**Your instructions:**
Return the material word for word. Do not include pictures.
Start Data block
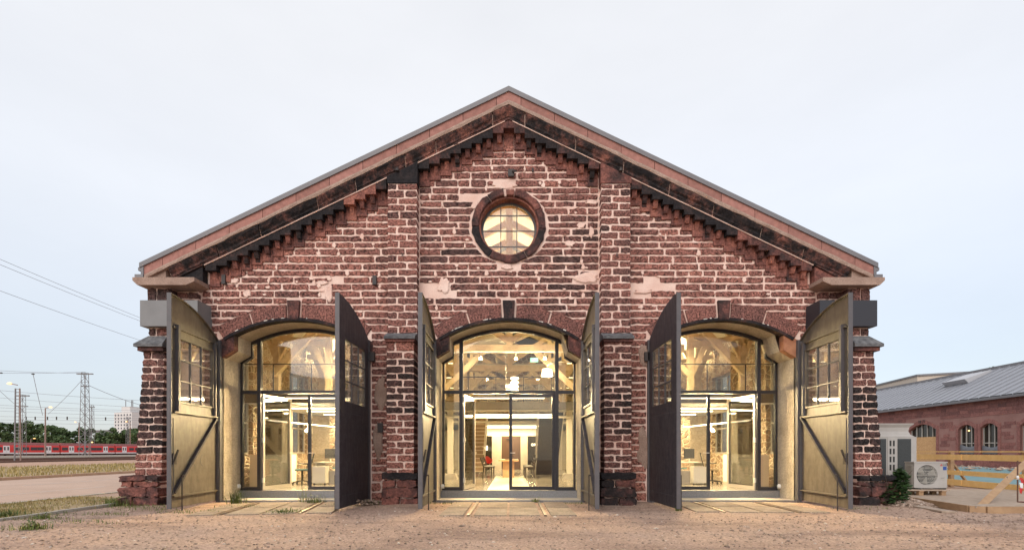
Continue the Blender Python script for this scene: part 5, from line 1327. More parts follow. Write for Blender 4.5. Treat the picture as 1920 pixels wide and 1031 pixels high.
def lamp_post(px, pbase, ptop, d, lab, side=1, lattice=False, lum=1.0, th=.16, power=0):
    b = world(px, pbase, d); h = (pbase-ptop)*d/F; b.z = max(b.z, 0) if abs(b.z) < 1.5 else b.z
    t = thing('street_lamp', lab, 'street lamp', tuple(b), 0, 'lit lamps in the rail yard')
    if lattice:
        for s in (-1, 1): MB().bar((s*.42, 0, 0), (s*.30, 0, h-.8), .12, .12).build('leg', M['mast_red' if s > 0 else 'galv'], t)
        mb = MB(); n = 22
        for i in range(n): mb.bar((-.42+.12*i/n, 0, h*i/n*.96), (.42-.12*i/n, 0, h*i/n*.96), .07, .07)
        mb.build('rungs', M['galv'], t)
    else: MB().tube([(0, 0, 0), (0, 0, h-.3)], [th, th*.6], 8).build('pole', M['mast_red'], t)
    MB().bar((0, 0, h-.35), (side*1.1*lum, 0, h-.1), .1, .1).build('arm', M['mast_red'], t)
    MB().lathe([(0, -.12), (.2*lum, -.1), (.3*lum, .02), (.15*lum, .16), (0, .22)], (side*1.1*lum, 0, h-.15), 10).build('lamp_head', M['sodium'], t, True)
    if power: point('lamp_light', t, (side*1.1*lum, -.1, h-.9), power, (1, .55, .24), .3)
    return t
lamp_post(33, 864, 717, 67, 'lit sodium lamp on a tall ladder-like post at far left', -1, True)
lamp_post(85, 858, 762, 101, 'lit sodium lamp on a reddish pole right of the ladder post', 1, False, 1.0)
lamp_post(148, 853, 791, 190, 'lit far lamp just left of the tall lattice mast', -1, False, 1.3, .2)
lamp_post(244, 853, 790, 190, 'lit far lamp nearest to the brick buttress', -1, False, 1.3, .2)
lamp_post(58, 846, 821, 200, 'small low lamp glowing orange above the train roof', 1, False, 1.3, .2)
lamp_post(167, 852, 828, 140, 'small orange signal lamp right of the tall lattice mast', 1, False, .8, .14)
# overhead wires
M['wire'] = mat('dark_wire', (.24, .25, .29), .6)
def wire(pts, r, lab, grp='overhead wires above the rail yard', sag=0):
    Q = []
    for (a, b) in zip(pts, pts[1:]):
        for i in range(8):
            t_ = i/8; p = a.lerp(b, t_); p.z -= sag*4*t_*(1-t_); Q.append(p)
    Q.append(pts[-1]); o = MB().tube(Q, r, 4, False).build('overhead_wire', M['wire']); return tag(o, lab, 'wire', grp)
wire([world(-60, 460, 45), world(330, 622, 75)], .022, 'upper wire of the close pair dropping towards the left gutter', 'power lines dropping towards the shed', .15)
wire([world(-60, 471, 45), world(330, 627, 75)], .022, 'lower wire of the close pair dropping towards the left gutter', 'power lines dropping towards the shed', .15)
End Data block
**Output of the task:**
Continue the Blender Python script for this scene: part 5, from line 1327. More parts follow. Write for Blender 4.5. Treat the picture as 1920 pixels wide and 1031 pixels high.
def lamp_post(px, pbase, ptop, d, lab, side=1, lattice=False, lum=1.0, th=.16, power=0):
    b = world(px, pbase, d); h = (pbase-ptop)*d/F; b.z = max(b.z, 0) if abs(b.z) < 1.5 else b.z
    t = thing('street_lamp', lab, 'street lamp', tuple(b), 0, 'lit lamps in the rail yard')
    if lattice:
        for s in (-1, 1): MB().bar((s*.42, 0, 0), (s*.30, 0, h-.8), .12, .12).build('leg', M['mast_red' if s > 0 else 'galv'], t)
        mb = MB(); n = 22
        for i in range(n): mb.bar((-.42+.12*i/n, 0, h*i/n*.96), (.42-.12*i/n, 0, h*i/n*.96), .07, .07)
        mb.build('rungs', M['galv'], t)
    else: MB().tube([(0, 0, 0), (0, 0, h-.3)], [th, th*.6], 8).build('pole', M['mast_red'], t)
    MB().bar((0, 0, h-.35), (side*1.1*lum, 0, h-.1), .1, .1).build('arm', M['mast_red'], t)
    MB().lathe([(0, -.12), (.2*lum, -.1), (.3*lum, .02), (.15*lum, .16), (0, .22)], (side*1.1*lum, 0, h-.15), 10).build('lamp_head', M['sodium'], t, True)
    if power: point('lamp_light', t, (side*1.1*lum, -.1, h-.9), power, (1, .55, .24), .3)
    return t
lamp_post(33, 864, 717, 67, 'lit sodium lamp on a tall ladder-like post at far left', -1, True)
lamp_post(85, 858, 762, 101, 'lit sodium lamp on a reddish pole right of the ladder post', 1, False, 1.0)
lamp_post(148, 853, 791, 190, 'lit far lamp just left of the tall lattice mast', -1, False, 1.3, .2)
lamp_post(244, 853, 790, 190, 'lit far lamp nearest to the brick buttress', -1, False, 1.3, .2)
lamp_post(58, 846, 821, 200, 'small low lamp glowing orange above the train roof', 1, False, 1.3, .2)
lamp_post(167, 852, 828, 140, 'small orange signal lamp right of the tall lattice mast', 1, False, .8, .14)
# overhead wires
M['wire'] = mat('dark_wire', (.24, .25, .29), .6)
def wire(pts, r, lab, grp='overhead wires above the rail yard', sag=0):
    Q = []
    for (a, b) in zip(pts, pts[1:]):
        for i in range(8):
            t_ = i/8; p = a.lerp(b, t_); p.z -= sag*4*t_*(1-t_); Q.append(p)
    Q.append(pts[-1]); o = MB().tube(Q, r, 4, False).build('overhead_wire', M['wire']); return tag(o, lab, 'wire', grp)
wire([world(-60, 460, 45), world(330, 622, 75)], .022, 'upper wire of the close pair dropping towards the left gutter', 'power lines dropping towards the shed', .15)
wire([world(-60, 471, 45), world(330, 627, 75)], .022, 'lower wire of the close pair dropping towards the left gutter', 'power lines dropping towards the shed', .15)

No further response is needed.